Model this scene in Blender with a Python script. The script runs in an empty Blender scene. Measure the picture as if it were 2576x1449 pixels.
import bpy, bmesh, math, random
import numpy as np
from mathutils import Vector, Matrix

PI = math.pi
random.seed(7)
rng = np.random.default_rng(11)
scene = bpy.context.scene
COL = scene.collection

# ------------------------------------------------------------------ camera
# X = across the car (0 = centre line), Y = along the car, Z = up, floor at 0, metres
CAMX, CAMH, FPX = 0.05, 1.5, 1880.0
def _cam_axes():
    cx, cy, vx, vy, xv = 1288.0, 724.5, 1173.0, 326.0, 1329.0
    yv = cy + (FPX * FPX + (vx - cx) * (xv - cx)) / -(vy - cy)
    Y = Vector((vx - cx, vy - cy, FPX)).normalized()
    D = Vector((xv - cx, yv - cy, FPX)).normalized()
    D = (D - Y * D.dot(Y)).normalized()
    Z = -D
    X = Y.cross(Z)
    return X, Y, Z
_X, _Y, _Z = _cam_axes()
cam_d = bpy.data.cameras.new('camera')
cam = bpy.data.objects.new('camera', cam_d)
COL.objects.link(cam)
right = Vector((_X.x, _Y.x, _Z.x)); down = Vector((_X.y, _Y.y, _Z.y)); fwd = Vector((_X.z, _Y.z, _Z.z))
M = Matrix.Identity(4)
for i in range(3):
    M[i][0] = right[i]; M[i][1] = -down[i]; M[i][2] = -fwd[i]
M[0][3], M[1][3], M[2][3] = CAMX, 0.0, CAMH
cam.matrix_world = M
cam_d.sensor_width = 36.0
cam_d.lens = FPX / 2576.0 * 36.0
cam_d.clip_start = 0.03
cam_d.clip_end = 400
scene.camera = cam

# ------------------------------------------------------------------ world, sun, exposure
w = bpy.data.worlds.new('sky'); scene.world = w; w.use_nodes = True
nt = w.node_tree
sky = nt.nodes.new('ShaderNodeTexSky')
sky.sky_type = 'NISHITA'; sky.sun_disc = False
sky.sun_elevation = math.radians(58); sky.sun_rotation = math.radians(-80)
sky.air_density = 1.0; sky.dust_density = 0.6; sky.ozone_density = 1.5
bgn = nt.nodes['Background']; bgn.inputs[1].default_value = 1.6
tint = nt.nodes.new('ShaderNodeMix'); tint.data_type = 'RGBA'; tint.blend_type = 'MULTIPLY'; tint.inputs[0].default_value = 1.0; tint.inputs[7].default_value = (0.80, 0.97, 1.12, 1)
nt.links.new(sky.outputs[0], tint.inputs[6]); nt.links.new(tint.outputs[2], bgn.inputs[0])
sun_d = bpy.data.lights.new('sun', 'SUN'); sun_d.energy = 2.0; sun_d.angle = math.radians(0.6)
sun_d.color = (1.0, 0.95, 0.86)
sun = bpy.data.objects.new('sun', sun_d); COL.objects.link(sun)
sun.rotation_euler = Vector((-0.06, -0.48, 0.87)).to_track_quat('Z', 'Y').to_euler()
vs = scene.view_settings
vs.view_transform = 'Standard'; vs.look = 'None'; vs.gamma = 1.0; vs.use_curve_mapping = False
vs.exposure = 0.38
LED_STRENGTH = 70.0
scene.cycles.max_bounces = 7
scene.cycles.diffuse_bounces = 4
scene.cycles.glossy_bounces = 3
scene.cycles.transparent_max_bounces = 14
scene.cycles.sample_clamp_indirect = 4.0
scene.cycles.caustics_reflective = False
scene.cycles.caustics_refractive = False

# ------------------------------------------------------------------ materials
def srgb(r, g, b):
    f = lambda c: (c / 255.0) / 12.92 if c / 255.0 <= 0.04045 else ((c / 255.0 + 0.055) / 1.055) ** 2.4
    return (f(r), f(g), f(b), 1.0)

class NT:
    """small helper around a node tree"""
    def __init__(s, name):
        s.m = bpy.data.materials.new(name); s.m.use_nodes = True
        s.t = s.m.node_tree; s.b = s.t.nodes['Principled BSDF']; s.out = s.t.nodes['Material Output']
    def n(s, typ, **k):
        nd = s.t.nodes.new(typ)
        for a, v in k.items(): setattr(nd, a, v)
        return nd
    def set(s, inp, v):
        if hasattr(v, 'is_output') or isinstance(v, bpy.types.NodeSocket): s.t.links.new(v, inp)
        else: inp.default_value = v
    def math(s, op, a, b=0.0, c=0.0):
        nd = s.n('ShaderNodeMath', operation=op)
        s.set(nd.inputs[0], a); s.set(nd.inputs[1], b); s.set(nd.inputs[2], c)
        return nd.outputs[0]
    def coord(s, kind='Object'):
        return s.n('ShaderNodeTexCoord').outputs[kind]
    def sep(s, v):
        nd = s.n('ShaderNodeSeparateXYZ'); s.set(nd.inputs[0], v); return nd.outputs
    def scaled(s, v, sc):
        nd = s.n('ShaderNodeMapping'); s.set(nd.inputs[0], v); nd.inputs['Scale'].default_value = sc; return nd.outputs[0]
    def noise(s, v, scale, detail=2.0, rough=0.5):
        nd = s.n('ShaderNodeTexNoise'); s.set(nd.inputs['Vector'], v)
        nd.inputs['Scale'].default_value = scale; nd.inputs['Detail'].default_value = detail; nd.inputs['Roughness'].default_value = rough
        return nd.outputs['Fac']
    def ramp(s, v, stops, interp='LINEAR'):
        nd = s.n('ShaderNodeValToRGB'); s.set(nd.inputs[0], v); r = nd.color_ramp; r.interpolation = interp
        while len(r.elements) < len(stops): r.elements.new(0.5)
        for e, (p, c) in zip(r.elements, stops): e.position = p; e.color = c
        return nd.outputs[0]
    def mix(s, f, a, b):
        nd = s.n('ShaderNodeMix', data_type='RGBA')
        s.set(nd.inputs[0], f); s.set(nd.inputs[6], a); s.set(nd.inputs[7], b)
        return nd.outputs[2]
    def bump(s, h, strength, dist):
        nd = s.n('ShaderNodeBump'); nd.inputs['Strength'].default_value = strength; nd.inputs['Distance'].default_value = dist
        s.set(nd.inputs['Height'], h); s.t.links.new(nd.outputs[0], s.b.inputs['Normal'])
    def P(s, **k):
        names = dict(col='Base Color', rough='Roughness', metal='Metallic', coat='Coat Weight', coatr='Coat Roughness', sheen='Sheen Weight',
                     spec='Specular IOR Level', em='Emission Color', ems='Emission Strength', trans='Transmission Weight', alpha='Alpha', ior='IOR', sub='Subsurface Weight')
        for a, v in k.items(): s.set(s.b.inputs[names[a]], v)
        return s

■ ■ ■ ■

## DIRECTION
From the very first line of the data through the line with "COL = scene.collection" in it, please reproduce each line exactly and output nothing more.

## WORKED SOLUTION
Model this scene in Blender with a Python script. The script runs in an empty Blender scene. Measure the picture as if it were 2576x1449 pixels.
import bpy, bmesh, math, random
import numpy as np
from mathutils import Vector, Matrix

PI = math.pi
random.seed(7)
rng = np.random.default_rng(11)
scene = bpy.context.scene
COL = scene.collection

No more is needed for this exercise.